Tyson, the largest U.S. meat processor, on Monday announced an agreement to buy Hillshire for $63 per share. That topped last week's $55 bid from Pilgrim's Pride Corp (PPC.O), which is majority owned by Brazilian meatpacking giant JBS SA (JBSS3.SA).
The high-stakes battle for Hillshire, which also sells Ball Park hot dogs, Jimmy Dean frozen breakfast sandwiches and Aidells artisan sausages, underscores how urgently large commodity meat companies want to gobble up popular, and more profitable, brands.
"We want to buy this business for what it can become, not just for what it is now. Great brands like Hillshire, Jimmy Dean and Ball Park just don't come available very often," Tyson Chief Executive Donnie Smith said on a conference call with reporters.
"We determined that it was in the best interests of our shareholders not to increase our proposed price," Pilgrim's said in a statement on Monday. Pilgrim's $45 per share offer on May 27 sparked the bidding war.
Investors cheered the final deal, sending shares in Hillshire up 5.1 percent to $61.92 in afternoon trading.
Analysts had warned that a bidding war could result in the winner overpaying for Hillshire. They also said such a merger could give the winner a competitive advantage that would be hard for the loser to match.
To that end, shares in Tyson and Pilgrim's were down 4.9 percent and 6.1 percent, respectively.
Athlos Research principal Jonathan Feeney said Tyson overpaid "in a conventional sense." But, he said, Tyson can afford it because of what Hillshire brings to the table with its popular grocery brands.
With the Hillshire deal coming to a close, Feeney and others say Kraft Foods Group Inc's (KRFT.O) Oscar Mayer lunch meat and hot dog brand could be the next target.

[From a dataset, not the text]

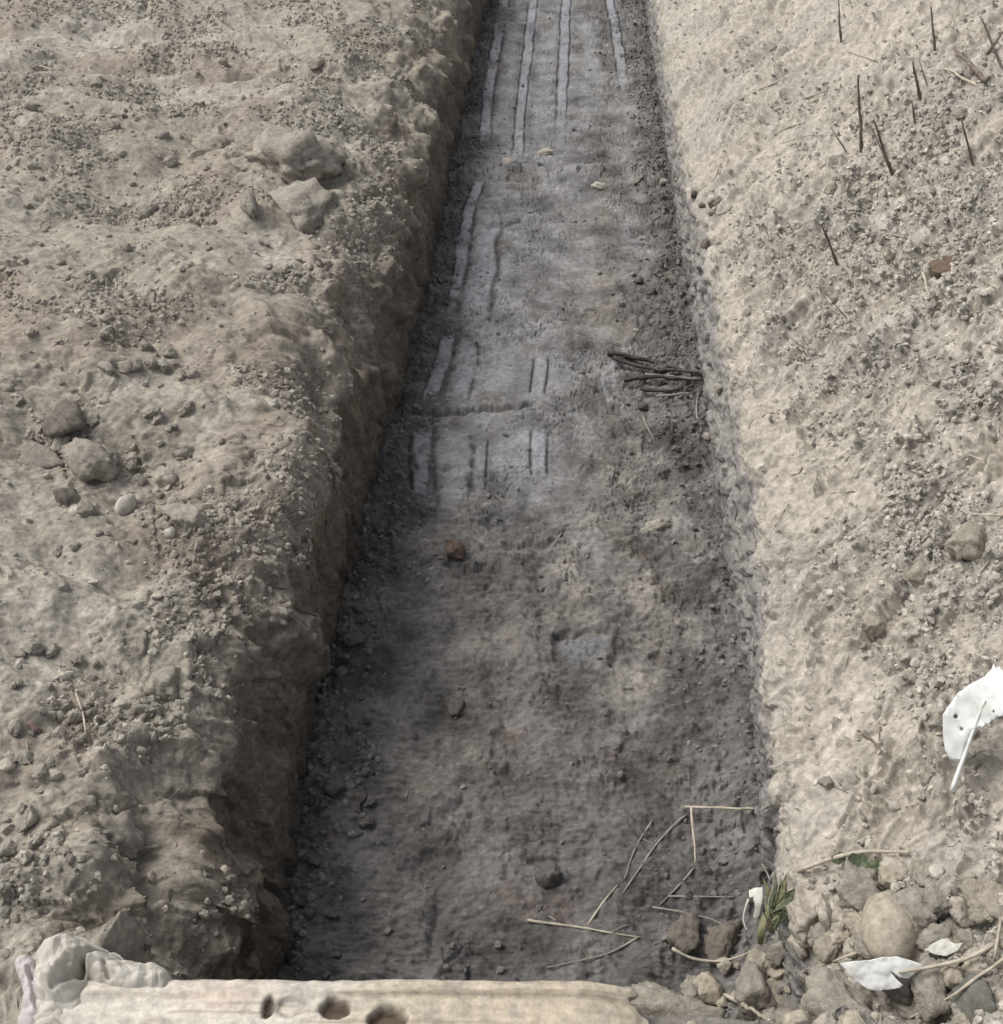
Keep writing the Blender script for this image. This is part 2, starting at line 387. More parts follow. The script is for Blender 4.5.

Tyson's offer for Hillshire expires Dec. 12. It is contingent on Hillshire dropping plans to buy Birds Eye frozen vegetable seller Pinnacle Foods Inc (PF.N) for $6.6 billion deal, including debt.
Hillshire on Monday said it had not approved the Tyson offer and had not changed its recommendation that shareholders vote for the Pinnacle deal.
Some analysts say China's Shuanghui International Holdings Ltd set the current food fight in motion last May when the company, now called WH Group Ltd, bought Smithfield Foods Inc for $4.7 billion, excluding debt.
Tyson's Hillshire offer, excluding debt, comes to $7.7 billion.
Tyson plans to fund the deal with existing cash and a fully committed bridge facility from Morgan Stanley Senior Funding Inc and JP Morgan Securities LLC.
Four antitrust experts told Reuters the deal likely would win approval from regulators since the companies tend to sell different products.
"If there is a category on the branded side that raises an (antitrust) issue, there's always an opportunity to sell off the brand," said Jonathan Lewis, an antitrust expert with the law firm Baker Hostetler.